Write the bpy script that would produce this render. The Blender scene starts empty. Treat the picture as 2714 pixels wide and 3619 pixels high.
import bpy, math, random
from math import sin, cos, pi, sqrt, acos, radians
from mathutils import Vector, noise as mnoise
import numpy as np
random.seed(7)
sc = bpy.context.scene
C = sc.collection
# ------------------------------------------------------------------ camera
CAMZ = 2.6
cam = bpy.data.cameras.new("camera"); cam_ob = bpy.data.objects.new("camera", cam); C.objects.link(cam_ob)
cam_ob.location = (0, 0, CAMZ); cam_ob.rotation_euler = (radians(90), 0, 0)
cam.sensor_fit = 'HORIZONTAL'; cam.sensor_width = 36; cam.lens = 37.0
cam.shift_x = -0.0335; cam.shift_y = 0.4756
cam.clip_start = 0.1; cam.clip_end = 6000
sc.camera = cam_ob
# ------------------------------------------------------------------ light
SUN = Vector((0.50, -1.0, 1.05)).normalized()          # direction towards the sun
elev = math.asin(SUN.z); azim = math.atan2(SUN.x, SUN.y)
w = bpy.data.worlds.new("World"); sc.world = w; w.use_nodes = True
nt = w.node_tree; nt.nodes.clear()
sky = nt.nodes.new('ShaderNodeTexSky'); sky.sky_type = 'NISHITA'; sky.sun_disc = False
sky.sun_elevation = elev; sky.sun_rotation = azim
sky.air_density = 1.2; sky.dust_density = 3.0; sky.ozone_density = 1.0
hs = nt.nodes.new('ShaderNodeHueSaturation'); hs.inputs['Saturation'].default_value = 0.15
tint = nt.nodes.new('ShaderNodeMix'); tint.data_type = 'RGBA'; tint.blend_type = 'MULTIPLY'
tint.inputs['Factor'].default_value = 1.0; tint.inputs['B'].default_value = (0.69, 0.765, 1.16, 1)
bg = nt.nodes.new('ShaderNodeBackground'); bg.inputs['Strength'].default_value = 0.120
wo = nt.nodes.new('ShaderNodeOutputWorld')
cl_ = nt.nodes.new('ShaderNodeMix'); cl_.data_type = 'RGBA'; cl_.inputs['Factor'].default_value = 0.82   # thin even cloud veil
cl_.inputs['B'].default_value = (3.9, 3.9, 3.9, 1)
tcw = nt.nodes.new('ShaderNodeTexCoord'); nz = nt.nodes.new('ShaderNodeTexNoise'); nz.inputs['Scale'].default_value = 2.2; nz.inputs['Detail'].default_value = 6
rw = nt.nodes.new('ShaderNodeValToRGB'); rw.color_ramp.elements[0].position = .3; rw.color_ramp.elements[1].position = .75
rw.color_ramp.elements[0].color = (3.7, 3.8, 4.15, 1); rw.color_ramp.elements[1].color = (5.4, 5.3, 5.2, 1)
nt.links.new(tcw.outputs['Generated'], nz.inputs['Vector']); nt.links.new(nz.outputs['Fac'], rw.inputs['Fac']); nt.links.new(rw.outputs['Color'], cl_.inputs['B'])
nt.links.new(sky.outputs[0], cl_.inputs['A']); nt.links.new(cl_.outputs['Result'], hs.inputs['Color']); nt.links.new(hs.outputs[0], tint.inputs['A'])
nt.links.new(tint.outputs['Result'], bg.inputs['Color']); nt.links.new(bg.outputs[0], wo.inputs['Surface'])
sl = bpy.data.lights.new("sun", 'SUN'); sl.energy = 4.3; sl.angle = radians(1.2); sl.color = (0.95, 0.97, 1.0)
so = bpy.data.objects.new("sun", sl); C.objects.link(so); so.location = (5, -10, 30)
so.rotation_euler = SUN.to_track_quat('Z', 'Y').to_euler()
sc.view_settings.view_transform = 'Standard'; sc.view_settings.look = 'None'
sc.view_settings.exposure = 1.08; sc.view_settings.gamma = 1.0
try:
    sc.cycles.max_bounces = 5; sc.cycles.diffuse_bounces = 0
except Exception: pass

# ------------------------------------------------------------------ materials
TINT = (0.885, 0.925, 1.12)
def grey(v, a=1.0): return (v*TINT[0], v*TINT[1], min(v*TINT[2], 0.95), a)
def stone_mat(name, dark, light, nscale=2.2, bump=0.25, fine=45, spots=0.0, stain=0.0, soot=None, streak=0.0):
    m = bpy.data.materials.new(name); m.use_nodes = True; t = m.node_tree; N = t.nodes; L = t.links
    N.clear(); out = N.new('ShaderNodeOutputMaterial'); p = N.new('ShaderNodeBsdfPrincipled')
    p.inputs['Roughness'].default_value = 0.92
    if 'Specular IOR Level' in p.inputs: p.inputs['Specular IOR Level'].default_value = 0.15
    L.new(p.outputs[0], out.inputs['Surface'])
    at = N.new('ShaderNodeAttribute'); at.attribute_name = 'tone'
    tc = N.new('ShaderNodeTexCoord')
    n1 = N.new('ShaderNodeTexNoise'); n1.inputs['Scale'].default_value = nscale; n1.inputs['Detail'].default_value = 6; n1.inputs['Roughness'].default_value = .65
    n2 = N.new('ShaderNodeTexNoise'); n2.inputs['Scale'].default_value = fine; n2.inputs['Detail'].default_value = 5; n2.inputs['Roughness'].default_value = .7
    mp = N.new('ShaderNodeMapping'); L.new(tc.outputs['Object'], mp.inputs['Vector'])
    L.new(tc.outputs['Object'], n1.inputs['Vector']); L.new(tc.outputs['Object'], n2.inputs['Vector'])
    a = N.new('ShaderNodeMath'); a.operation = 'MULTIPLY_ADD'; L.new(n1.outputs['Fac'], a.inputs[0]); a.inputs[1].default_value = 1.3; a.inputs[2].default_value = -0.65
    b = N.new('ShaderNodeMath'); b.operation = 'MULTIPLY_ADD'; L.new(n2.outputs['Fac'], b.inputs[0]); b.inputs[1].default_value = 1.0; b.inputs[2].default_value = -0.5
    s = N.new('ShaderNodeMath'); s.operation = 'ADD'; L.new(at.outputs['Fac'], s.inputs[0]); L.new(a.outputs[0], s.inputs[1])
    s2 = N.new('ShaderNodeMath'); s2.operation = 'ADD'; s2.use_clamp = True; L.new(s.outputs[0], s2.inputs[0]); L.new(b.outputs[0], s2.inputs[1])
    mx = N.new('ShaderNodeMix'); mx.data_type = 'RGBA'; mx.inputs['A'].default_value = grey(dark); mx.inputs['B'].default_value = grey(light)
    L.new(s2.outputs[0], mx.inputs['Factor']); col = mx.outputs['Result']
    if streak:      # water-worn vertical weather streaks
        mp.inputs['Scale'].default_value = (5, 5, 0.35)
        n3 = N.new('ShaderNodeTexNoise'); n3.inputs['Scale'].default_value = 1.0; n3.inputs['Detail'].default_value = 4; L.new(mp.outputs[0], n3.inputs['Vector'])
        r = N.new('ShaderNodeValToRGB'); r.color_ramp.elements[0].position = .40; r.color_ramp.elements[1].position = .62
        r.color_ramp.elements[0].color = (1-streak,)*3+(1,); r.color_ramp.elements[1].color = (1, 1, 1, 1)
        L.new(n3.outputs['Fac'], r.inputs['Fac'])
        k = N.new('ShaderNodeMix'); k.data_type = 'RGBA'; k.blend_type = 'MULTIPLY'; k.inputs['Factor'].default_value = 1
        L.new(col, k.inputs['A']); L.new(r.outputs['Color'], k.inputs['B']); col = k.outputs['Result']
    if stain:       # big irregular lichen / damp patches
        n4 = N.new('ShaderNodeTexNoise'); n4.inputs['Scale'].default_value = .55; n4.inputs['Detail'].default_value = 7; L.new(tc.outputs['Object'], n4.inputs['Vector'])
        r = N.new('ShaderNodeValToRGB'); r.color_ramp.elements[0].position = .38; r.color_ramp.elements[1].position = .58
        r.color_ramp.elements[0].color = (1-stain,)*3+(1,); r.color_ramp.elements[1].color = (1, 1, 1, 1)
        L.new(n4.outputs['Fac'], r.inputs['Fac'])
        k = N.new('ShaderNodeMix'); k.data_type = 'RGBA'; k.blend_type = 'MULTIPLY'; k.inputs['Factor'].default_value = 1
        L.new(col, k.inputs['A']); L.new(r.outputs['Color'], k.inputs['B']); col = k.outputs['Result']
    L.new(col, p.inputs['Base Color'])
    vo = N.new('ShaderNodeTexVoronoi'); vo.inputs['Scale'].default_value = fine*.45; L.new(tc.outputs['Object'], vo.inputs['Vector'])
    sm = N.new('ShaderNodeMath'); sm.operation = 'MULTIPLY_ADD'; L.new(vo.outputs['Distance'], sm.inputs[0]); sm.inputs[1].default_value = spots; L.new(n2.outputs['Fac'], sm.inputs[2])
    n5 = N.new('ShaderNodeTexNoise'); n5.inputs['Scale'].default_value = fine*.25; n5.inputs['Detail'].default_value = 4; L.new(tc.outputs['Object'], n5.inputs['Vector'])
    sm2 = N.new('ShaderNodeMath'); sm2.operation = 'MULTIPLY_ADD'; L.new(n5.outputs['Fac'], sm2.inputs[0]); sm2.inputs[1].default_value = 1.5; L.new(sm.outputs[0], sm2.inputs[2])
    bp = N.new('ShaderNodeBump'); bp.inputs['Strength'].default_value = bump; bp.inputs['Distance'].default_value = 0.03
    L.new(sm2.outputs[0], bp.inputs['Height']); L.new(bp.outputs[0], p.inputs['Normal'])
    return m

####

▶ WHAT IS NEEDED
From the data, collect all lines where the string "scene" appears.

▶ FINAL RESULT
Write the bpy script that would produce this render. The Blender scene starts empty. Treat the picture as 2714 pixels wide and 3619 pixels high.
sc = bpy.context.scene